What is the process behind the Paricutin eruption according to many geologists?
-Many geologists believe that the Paricutin eruption was caused by the formation of buoyant bubbles in the magma, which increased the upward pressure through the crust.
What are the two known natural causes for the formation of buoyant bubbles in magma?
-The two known natural causes for the formation of buoyant bubbles are the introduction of additional gassy compounds by new magma from deeper underground and the cooling of magma, which leads to the solidification of minerals and an increase in gas concentration.
What is the process called 'unloading' and how is it related to volcanic eruptions?
-'Unloading' is the process where the weight of the rock above a magma chamber is significantly reduced, such as by landslides, which can drop lithostatic pressure and trigger an eruption.

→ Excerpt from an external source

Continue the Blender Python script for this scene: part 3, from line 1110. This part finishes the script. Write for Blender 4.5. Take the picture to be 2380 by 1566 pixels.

How can climate change potentially increase volcanic activity?
-Climate change can increase volcanic activity by causing glacial melt, which through the process of 'unloading', can reduce lithostatic pressure and potentially trigger eruptions.
What are some of the technological advances that volcanologists are using to better understand volcanoes?
-Technological advances include thermal imaging to detect subterranean hotspots, spectrometers to analyze escaping gases, and lasers to track the impact of rising magma on a volcano's shape.
Why is predicting volcanic eruptions difficult despite understanding the causes?
-Predicting volcanic eruptions is difficult because measuring changes in magmastatic pressure is challenging due to the depth and heat of magma chambers, making it hard to monitor the delicate balance of geological factors.